A quark is a collision cell of nuclear strings. The quark is like a big fat quanta that conserves three or more fundamental units of volume, it has some exotic properties. For one thing, it has to keep track of the energy and volume of three or more quanta mixing phases in it at different angles. That's a heck of a lot to keep track of with the simple forms the geometry has been developing up to now. Now, as a big fat quanta with a heck of a lot to keep track of, and a lot of energy, a depleted quanta may see it as something it can mix phases with. The quark disagrees, says "I got my hands full already, and I got more energy then I can find a place to put it. Here," says the quark, "take this and get away from me." The quark does mix phases briefly with the depleted quanta, long enough to shove it away. The process of shoving it away involves flipping both the internal arrows, momentum and angular momentum, and rotating it into the other domain. Actually, it could only flip one arrow and be forced to rotate the quanta's dimensions to prevent a violation in conservation of angular momentum... it depends on how the universe translates energy between domains. For example, is a right-handed hadron left-handed in lepton space? I don't know. Somehow, the quanta is translated between lepton space and hadron space, and it receives an energy boost from the quark in the process. The direction of the translation (lepton --> hadron) or (lepton <-- hadron) determines the polarity of the charge force. The charge force has a long range attraction between oppositely charged particles, as each particle drags space-time towards it from one domain and sources it in the opposite domain. As the opposite charges draw closer together, they start repelling each other, because the quanta they are kicking off start hitting the other particle directly, delivering their energy to each other via the charge couriers. There is nothing "virtual" about these depleted quanta, they are the fabric of space-time. So, the charge force has a long range and short range component, and it is a process of translating energy between the two domains of space-time. In this regard, the surface of a quark is like a magic mirror, or perhaps, a doorway.

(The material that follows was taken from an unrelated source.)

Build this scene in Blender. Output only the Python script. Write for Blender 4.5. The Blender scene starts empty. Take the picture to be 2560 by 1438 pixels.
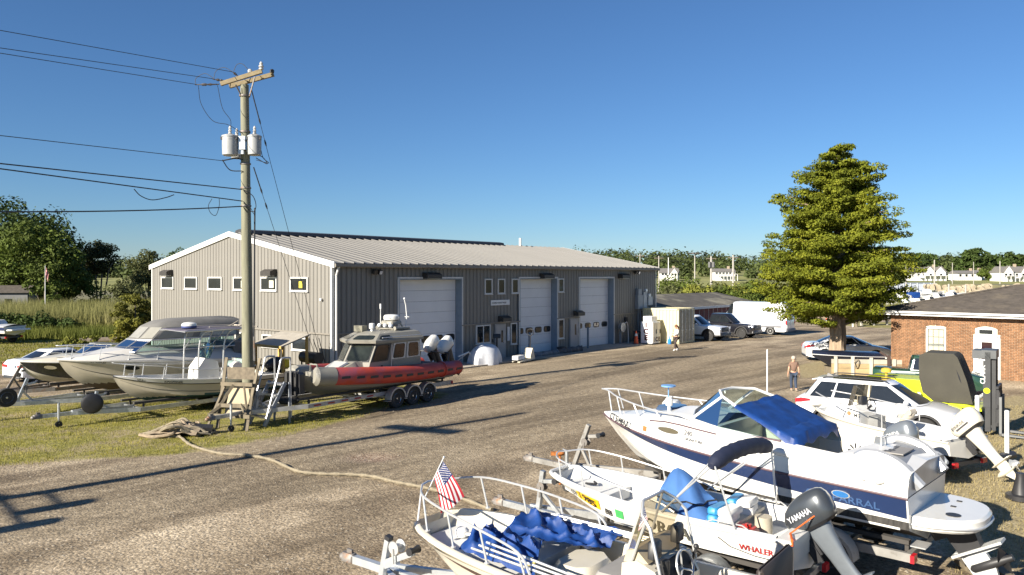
import bpy, bmesh, math, random
import numpy as np
from mathutils import Vector, Matrix, Euler
R = math.radians
SC = bpy.context.scene
COL = SC.collection
random.seed(7)
rng = np.random.default_rng(11)
# -- camera, sky, sun, exposure
FPX, HOR, CAMH = 1950.0, 690.0, 5.0
cam = bpy.data.cameras.new('camera')
cam.sensor_width = 36.0
cam.lens = 36.0 * FPX / 2560.0
cam.shift_y = -(719.0 - HOR) / 2560.0
cam.clip_start, cam.clip_end = 0.1, 6000
camo = bpy.data.objects.new('camera', cam)
COL.objects.link(camo)
camo.location = (0, 0, CAMH)
camo.rotation_euler = (R(90), 0, 0)
SC.camera = camo
SUN_DIR = Vector((-.735, -.678, .455)).normalized()      # towards the sun
SUN_EL = math.asin(SUN_DIR.z)
SUN_AZ = math.atan2(SUN_DIR.x, SUN_DIR.y)
world = bpy.data.worlds.new('World')
SC.world = world
world.use_nodes = True
wn = world.node_tree
sky = wn.nodes.new('ShaderNodeTexSky')
sky.sky_type = 'NISHITA'
sky.sun_disc = False
sky.sun_elevation = SUN_EL
sky.sun_rotation = SUN_AZ
sky.altitude = 0
sky.air_density = 1.0
sky.dust_density = 0.0
sky.ozone_density = 8.5
wn.links.new(sky.outputs['Color'], wn.nodes['Background'].inputs['Color'])
wn.nodes['Background'].inputs['Strength'].default_value = 0.05
sl = bpy.data.lights.new('sun', 'SUN')
sl.energy = 5.0
sl.angle = R(0.53)
sl.color = (1.0, .92, .79)
so = bpy.data.objects.new('sun', sl)
COL.objects.link(so)
so.location = (-30, -30, 40)
so.rotation_euler = SUN_DIR.to_track_quat('Z', 'Y').to_euler()
SC.view_settings.view_transform = 'Standard'
SC.view_settings.look = 'None'
SC.view_settings.gamma = 1
SC.view_settings.use_curve_mapping = False
SC.view_settings.exposure = 1.2
SC.cycles.max_bounces = 8
SC.cycles.transparent_max_bounces = 16
# -- measuring helpers (photo pixel -> place on the ground / at a depth)
def G(u, v):
 Y = FPX * CAMH / (v - HOR)
 return Vector(((u - 1280) / FPX * Y, Y, 0))
def P(u, v, Y):
 return Vector(((u - 1280) / FPX * Y, Y, CAMH - (v - HOR) / FPX * Y))
def PZ(u, v, z):
 Y = FPX * (CAMH - z) / (v - HOR)
 return Vector(((u - 1280) / FPX * Y, Y, z))
def lerp(a, b, t): return a + (b - a) * t
def itp(x, pts):
 """piecewise linear through [(x, y)...]"""
 if x <= pts[0][0]: return pts[0][1]
 for (a, fa), (b, fb) in zip(pts, pts[1:]):
  if x <= b: return fa + (fb - fa) * (x - a) / (b - a)
 return pts[-1][1]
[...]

But wait just one second... if charge robs energy from the nucleus, the nucleus will run out of energy! Can't have that, particles are conserved in a number of ways, and that means they are policed by conservation laws. It takes a particular minimum surface area, a minimum energy content to conserve charge quantization for the particle spreadsheet. If a particle is made of right-handed hadron string, and it needs more energy, all it has to do is radiate a left-handed quanta. Conservation of angular momentum will say, "hey, you can't radiate that left-handed energy unless you add an equal amount of right-handed energy to yourself." Problem solved. This energy of the opposite handedness is a graviton. This leads to the conclusion that leptons and hadrons have different gravitons, leptons use lepton string, hadrons use hadron string. Antimatter is made of strings having the opposite handedness as matter, and they will use strings of the same handedness as matter for their gravitons. But remember, in this theory it is not gravity that "warps" space-time, it is charge that creates an energy-density gradient in space-time... how does it do that? Well, if charge adds energy to the depleted quanta it kicks into the other domain, the added energy decreases the volume of the quanta to conserve its moment of angular momentum. So as you approach a gravitating body, the energy-density of spacetime goes up. The actual gravitons constituting the attractive force of gravity are quanta with their momentum applied in the opposite direction as a photon. The gravitons do not warp space-time. Gravitons liberated by hadron strings will only freely interact with other hadron strings (or anti-hadron strings) of similar frequency, or possibly in a harmonic phase for quanta of differing frequency. (I wouldn't want to entirely rule it out.) Light bends due to the energy-density gradient charge creates. Gravitons are the fuel of the charge force, and the mass of a particle is just how much gasoline it takes to keep the charge motor running at speed. Stress the charge relationship, and interesting things will happen. As you put a load on a motor, it takes more fuel to keep it running at speed.

Charge is a cosmlogical force, it is the new energy the parent universe has dumped into the daughter universe implementing itself into the manifold by redistributing the pre-existing temporal strings of the manifold. Charge delivers the energy to the pre-existing strings, causing their volume to diminish a bit, and the energy-density of space-time to increase. The charged particles in the universe are temporal conduits which carry new energy through time. The apparent expansion of the universe is due to the depletion of the energy which constitutes space. The galaxies are relatively stationary, but the volume of space keeps increasing between them, representing the depletion of energy over time. Since nuclei steal energy by radiating gravitons, their size remains fixed by their minimum energy content, but those gravitons may interact with space, cancelling energy and increasing spatial volume. *The universe expands because of gravity. The nucleus writes a check, space has to cash it. Less energy = more volume. If not for the cancelling affect of gravity, I submit that the universe would never expand. Because gravity causes the expansion, I submit the expansion will go on forever, the universe can not re-collapse, not under the force of gravity. Makes no difference how much "missing mass" you find, gravity doesn't work that way on the dimensions (i.e. volume) of space-time.

* 2008 NOTE: Actually, I knew charge was using energy and causing angular momentum in the universe to run down in 1994, but I wasn't certain where or how that energy was being expended. I knew that from a cosmological perspective the energy was being used to redistribute temporal strings and reduce their volume via charge interactions, but the exact nature of the loss of angular momentum had not occurred to me yet, so I sidestepped the issue. I realize now that every interaction with couriers of the charge force includes a small loss of angular momentum to recoil effects, and the recoil effects translate into thermal kinetic energy. In 1994 I assumed the exchange of angular momentum in interactions involving charge and gravity were 100% efficient. However that assumption leads to a universe that does not expand.